Dejima Award #9: Again to Japan Rugby Football Union, for classifying naturalized Japanese players as “foreign”, in violation of Japan Nationality Law.
Kyodo: Three naturalized Japanese citizens found themselves on the wrong side of a decision that essentially restricts their ability to work as professional rugby players in their adopted homeland. The Japan Rugby Football Union on Friday confirmed that the three, including two who are eligible to play for Japan in the Olympics, will continue to be denied Japanese status within the Top League simply because they are not eligible to play for Japan’s national rugby 15s side, the Brave Blossoms.
The purpose of the rule passed in 2016 to restrict Japanese status to those eligible to play for the Brave Blossoms was, according to Top League Chairman Osamu Ota, to bolster the strength of the national team. The argument that it discriminates against Japanese citizens was not enough to sway the JRFU. The ruling leaves former All Black Isaac Ross, ex-New Zealand sevens player Colin Bourke and former Australia sevens player Brackin Karauria-Henry to be treated in the Top-League as ‘non-Japanese.’ “The JRFU’s motto of ‘One Team’ and the Top League’s ‘For All’ aren’t consistent with their actions,” [ex-New Zealand sevens player Colin Bourke] said.
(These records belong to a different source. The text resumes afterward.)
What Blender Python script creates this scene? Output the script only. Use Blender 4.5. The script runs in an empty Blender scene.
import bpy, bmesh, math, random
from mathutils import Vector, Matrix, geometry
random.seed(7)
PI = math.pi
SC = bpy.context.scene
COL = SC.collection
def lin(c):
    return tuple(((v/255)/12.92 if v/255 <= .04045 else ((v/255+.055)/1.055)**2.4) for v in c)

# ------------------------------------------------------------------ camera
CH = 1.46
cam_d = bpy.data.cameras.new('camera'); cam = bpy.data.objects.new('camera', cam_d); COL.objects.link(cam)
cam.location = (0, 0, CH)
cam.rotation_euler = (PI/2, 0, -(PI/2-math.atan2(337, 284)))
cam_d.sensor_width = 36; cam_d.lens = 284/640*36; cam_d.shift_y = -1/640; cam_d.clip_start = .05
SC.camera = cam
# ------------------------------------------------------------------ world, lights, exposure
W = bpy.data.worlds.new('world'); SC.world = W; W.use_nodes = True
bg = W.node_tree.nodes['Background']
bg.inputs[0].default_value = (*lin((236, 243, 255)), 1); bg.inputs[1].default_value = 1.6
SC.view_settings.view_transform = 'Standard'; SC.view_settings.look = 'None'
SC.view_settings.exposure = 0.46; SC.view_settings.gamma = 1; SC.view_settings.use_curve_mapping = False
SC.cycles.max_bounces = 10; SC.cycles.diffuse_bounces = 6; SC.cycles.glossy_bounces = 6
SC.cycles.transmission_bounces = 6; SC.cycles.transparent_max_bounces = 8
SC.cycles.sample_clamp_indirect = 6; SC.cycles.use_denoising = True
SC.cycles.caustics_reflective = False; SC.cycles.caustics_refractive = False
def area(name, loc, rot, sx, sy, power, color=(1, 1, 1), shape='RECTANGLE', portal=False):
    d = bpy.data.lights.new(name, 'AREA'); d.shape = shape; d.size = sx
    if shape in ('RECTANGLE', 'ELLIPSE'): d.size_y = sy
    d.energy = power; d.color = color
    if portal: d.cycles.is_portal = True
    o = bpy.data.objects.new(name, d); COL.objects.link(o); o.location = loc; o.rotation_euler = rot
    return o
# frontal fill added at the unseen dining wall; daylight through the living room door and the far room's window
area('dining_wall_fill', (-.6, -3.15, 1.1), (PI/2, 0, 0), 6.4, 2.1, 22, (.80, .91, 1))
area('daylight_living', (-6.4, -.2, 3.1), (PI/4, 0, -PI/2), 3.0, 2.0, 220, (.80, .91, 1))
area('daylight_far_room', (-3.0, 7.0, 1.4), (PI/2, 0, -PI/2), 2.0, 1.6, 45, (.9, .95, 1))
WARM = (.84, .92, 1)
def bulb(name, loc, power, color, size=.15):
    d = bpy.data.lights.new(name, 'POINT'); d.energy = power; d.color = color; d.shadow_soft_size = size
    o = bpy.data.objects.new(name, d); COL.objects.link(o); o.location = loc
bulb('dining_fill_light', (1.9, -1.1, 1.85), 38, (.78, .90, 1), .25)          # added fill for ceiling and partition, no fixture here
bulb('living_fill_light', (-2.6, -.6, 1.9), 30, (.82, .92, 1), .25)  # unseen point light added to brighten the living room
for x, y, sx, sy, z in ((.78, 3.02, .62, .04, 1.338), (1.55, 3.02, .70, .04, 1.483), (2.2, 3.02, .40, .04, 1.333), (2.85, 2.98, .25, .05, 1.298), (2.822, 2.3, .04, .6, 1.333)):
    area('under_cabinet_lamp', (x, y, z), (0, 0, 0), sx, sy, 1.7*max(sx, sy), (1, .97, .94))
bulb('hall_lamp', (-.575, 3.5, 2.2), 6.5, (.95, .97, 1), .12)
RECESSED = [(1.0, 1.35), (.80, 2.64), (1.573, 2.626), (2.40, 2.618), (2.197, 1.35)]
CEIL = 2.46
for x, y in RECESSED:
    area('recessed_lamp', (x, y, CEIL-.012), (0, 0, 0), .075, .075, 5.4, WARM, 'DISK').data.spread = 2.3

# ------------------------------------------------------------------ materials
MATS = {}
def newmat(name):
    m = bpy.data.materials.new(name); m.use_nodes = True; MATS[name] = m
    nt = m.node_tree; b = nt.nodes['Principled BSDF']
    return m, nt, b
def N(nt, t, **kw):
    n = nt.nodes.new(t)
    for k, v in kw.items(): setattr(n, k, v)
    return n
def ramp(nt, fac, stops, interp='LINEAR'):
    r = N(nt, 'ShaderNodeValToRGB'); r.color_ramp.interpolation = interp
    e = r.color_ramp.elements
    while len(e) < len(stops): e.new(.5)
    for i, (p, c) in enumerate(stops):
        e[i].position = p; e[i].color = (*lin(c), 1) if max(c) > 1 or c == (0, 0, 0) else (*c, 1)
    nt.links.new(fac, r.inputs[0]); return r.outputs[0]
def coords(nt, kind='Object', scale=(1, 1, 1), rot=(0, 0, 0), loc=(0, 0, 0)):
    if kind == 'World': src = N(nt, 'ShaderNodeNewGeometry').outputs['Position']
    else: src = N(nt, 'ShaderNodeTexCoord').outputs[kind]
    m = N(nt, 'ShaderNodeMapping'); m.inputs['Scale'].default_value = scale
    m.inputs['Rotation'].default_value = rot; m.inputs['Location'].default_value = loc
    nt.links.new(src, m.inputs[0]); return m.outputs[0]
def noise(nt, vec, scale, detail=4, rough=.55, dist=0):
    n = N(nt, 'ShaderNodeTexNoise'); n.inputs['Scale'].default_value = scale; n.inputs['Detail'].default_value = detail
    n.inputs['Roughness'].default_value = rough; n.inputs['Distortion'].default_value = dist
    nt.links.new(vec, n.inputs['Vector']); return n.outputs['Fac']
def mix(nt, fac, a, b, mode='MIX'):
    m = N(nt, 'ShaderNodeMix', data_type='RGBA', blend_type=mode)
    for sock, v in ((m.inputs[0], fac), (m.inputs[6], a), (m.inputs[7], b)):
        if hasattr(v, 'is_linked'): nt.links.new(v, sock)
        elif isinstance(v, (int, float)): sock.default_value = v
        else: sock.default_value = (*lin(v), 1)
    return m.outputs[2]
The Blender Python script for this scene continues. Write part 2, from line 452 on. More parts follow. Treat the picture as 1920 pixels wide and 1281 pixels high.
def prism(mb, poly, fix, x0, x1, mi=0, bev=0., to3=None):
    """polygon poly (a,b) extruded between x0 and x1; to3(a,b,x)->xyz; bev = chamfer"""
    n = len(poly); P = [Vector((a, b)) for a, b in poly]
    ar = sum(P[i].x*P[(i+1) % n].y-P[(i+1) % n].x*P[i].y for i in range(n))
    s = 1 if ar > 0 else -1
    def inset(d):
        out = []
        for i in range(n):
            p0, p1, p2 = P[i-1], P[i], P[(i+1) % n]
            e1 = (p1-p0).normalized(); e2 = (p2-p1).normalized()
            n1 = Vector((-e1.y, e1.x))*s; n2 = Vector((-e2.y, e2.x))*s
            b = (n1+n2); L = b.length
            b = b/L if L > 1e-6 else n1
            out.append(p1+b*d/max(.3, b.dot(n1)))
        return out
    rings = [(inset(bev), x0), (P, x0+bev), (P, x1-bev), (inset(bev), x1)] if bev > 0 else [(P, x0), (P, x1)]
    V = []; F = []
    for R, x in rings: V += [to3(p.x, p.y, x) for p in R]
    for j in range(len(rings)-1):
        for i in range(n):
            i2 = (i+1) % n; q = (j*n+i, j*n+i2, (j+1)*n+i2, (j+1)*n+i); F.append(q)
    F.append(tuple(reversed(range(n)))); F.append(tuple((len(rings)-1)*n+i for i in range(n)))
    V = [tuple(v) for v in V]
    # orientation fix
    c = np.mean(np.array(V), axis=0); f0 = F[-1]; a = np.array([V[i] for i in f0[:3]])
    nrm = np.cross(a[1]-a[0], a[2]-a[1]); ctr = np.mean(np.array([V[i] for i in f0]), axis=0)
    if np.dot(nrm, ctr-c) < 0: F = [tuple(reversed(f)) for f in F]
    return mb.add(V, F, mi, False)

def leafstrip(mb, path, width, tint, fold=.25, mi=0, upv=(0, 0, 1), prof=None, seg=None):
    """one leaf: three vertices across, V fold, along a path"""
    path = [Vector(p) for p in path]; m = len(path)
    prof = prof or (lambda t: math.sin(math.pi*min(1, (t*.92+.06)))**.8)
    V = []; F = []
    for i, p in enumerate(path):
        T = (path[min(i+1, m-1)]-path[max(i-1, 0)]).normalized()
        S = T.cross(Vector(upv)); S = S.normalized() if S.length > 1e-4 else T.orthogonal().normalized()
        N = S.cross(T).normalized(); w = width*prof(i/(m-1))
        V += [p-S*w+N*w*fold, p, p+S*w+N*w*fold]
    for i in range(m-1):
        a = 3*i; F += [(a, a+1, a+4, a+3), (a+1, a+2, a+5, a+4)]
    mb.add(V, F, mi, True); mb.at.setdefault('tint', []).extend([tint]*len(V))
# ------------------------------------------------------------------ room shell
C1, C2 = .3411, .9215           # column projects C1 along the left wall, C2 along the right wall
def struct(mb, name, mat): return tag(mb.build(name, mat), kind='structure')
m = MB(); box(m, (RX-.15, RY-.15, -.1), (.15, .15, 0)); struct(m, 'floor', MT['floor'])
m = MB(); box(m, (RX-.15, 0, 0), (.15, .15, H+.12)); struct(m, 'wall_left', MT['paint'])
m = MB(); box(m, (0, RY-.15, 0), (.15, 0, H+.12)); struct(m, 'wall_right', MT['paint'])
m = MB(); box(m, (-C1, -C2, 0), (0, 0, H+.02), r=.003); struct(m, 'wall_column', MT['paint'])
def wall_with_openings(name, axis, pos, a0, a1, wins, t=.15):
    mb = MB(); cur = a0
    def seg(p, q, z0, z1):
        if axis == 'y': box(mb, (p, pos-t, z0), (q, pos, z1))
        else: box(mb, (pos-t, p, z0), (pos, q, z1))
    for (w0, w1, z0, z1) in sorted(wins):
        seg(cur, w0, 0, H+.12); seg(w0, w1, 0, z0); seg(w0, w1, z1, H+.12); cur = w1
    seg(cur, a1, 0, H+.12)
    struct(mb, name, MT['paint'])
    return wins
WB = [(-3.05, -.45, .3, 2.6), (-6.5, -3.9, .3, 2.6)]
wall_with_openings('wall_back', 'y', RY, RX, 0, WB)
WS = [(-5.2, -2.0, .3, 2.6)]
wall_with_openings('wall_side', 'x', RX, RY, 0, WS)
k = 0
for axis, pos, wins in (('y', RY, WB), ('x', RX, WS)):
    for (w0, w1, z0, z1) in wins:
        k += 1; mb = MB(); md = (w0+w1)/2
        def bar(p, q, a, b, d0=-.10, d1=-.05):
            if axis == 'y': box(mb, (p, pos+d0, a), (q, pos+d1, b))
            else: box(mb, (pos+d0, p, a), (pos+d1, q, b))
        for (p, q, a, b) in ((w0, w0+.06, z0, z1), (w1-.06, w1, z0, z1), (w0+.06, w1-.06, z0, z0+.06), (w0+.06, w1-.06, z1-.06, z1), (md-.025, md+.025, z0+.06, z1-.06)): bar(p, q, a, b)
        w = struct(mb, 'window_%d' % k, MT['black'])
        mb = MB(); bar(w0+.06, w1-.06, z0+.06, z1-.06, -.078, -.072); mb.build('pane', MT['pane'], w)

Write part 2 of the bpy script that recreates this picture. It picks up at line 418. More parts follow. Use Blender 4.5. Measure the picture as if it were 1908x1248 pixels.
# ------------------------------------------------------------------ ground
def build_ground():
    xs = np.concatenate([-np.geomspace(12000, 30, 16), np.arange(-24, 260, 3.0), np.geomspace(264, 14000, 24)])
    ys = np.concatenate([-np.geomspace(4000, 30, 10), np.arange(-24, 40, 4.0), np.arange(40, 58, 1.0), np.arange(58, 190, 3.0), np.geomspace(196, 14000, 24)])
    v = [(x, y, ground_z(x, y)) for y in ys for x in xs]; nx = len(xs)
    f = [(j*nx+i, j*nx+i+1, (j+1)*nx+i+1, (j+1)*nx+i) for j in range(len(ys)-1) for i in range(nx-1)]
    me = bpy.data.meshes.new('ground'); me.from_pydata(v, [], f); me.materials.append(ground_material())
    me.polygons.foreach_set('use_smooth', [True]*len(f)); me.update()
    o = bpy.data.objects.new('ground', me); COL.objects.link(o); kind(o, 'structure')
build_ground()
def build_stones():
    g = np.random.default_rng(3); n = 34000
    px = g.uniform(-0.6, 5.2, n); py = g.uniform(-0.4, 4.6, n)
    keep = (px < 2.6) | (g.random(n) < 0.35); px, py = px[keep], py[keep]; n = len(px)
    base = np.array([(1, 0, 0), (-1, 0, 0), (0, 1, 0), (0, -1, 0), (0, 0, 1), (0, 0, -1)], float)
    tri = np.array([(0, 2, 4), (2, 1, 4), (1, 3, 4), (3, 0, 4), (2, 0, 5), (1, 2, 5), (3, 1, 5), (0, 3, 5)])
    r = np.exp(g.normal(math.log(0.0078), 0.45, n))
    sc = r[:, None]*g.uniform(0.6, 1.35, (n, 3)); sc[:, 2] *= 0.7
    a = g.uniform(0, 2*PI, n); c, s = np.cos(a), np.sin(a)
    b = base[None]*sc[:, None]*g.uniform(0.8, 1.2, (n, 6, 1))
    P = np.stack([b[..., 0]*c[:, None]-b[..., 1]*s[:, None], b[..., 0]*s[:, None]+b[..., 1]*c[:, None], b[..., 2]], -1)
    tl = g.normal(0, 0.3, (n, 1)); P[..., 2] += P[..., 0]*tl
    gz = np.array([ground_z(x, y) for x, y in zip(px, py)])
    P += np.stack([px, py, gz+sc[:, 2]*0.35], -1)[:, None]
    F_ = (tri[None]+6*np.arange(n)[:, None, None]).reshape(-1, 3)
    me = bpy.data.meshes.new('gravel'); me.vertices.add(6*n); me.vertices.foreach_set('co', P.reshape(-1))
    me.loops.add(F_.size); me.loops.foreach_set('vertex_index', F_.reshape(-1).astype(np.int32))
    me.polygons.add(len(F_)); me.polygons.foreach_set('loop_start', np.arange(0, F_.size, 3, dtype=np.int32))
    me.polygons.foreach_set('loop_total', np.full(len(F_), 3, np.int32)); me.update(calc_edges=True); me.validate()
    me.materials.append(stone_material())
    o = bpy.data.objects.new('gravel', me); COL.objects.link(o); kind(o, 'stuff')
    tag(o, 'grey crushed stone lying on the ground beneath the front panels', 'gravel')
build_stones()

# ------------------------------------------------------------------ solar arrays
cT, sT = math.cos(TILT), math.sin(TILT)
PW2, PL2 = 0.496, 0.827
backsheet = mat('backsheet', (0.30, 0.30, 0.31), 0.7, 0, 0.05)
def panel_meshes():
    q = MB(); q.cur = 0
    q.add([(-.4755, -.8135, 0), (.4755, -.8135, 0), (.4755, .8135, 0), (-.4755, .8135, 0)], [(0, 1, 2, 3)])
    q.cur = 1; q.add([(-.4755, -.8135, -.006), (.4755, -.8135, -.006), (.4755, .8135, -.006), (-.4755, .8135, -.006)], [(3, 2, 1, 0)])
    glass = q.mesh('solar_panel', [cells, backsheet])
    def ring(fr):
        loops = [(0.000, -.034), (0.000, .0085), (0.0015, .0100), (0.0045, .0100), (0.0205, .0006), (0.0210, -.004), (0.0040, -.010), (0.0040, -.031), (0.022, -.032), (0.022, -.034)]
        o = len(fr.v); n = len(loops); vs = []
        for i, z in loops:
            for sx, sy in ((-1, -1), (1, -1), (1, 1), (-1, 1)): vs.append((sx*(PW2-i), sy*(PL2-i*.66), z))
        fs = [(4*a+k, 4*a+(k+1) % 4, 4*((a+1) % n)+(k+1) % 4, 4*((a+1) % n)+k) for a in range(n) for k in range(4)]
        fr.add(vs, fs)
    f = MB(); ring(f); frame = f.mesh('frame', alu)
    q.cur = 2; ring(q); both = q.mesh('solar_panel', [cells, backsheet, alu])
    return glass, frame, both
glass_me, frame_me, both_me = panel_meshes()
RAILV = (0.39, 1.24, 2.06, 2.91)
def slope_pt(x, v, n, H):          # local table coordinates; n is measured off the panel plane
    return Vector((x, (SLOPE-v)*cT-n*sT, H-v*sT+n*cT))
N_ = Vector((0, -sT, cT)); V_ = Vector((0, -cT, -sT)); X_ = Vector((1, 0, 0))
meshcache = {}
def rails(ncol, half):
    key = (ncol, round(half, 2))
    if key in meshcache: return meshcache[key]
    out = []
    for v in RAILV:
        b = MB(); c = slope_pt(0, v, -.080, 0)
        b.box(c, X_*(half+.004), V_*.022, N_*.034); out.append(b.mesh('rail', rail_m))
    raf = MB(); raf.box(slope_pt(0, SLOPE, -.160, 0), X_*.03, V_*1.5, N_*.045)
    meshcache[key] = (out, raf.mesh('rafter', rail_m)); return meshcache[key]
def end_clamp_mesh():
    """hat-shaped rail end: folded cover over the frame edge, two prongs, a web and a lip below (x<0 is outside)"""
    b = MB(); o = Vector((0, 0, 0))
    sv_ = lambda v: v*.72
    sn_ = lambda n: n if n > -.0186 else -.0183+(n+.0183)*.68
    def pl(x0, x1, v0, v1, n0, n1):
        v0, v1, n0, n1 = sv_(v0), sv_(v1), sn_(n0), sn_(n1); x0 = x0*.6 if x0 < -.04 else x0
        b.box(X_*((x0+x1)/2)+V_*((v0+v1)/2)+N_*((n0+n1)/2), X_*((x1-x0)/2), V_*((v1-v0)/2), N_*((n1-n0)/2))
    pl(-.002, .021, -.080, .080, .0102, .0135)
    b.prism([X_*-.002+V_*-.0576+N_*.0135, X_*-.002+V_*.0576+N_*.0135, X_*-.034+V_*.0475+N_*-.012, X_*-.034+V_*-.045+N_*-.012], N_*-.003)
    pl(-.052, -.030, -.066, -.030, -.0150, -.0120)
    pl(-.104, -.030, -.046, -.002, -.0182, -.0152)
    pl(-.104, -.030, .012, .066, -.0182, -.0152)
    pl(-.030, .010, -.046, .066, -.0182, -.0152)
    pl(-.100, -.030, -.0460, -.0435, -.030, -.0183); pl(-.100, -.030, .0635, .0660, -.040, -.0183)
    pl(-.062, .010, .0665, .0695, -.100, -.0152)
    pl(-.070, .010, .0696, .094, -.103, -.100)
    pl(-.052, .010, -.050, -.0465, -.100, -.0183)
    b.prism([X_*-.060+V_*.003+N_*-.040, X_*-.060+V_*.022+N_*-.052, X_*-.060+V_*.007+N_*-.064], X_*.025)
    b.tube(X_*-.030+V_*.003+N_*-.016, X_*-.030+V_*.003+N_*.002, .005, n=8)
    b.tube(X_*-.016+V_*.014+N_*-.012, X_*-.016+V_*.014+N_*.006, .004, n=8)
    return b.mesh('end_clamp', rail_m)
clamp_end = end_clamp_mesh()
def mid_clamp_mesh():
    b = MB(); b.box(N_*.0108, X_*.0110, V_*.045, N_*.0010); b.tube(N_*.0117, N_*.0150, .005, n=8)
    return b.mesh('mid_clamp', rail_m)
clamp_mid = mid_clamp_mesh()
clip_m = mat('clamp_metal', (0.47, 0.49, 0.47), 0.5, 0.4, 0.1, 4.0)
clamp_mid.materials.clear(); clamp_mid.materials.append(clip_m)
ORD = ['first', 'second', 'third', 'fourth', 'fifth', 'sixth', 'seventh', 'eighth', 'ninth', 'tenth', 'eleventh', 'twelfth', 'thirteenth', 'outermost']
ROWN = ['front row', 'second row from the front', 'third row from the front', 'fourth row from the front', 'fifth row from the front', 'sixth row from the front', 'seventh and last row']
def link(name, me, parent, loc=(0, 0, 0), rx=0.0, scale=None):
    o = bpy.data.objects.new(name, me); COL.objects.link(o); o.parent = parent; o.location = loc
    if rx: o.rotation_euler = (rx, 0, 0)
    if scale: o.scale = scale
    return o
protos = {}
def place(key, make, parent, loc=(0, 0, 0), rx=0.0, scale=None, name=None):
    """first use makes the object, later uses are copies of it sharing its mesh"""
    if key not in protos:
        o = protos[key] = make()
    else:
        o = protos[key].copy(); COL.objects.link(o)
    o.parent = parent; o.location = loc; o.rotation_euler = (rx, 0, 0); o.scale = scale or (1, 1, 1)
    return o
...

COMMENT: The line to draw is simple: Do you have legal Japanese citizenship or don’t you? If yes, then you are a Japanese, and you are to be treated as one like everyone else. That’s what the Japanese Nationality Law says. And any further caveats or qualifiers render the status (and the entire point) of naturalization in Japan meaningless. Moreover, it is extremely disrespectful towards the naturalized, who are compelled by the Nationality Law to give up any other citizenships. What is the point of that sacrifice if naturalization performatively does not award equality?
Sadly, this decision is not surprising for the Japan Rugby Football Union, given their long history of outright racism. In 2011, they blamed a poor showing in the 2011 Rugby World Cup on “too many foreign-born players on the team”and then ethnically-cleansed their ranks. Japan JFRU former president Mori Yoshiro, an unreconstituted racist (and extremely unpopular former Prime Minister) who considered the Reid figure-skating siblings to be “naturalized” (despite them having Japanese citizenship since birth) and therefore unworthy to represent Japan, just happens to also head up Japan’s Tokyo 2020 Olympic efforts. I have little doubt he had a hand in this. So once again, we are in a position to award a rare “Debito.org Dejima Award”, reserved only for the most head-spinningly obvious examples of racism in Japan, to the JRFU. This is only our ninth awarded, but it’s the second time the JRFU has received it. And four of the nine Dejimas have been for official racism within Japanese sports.
Might it not be time for Japanese-Haitian-American tennis champ Osaka Naomi (already quite vocal over BLM) to consider speaking up against discrimination against her fellow Visible Minorities in Japan’s athletics? Would be nice.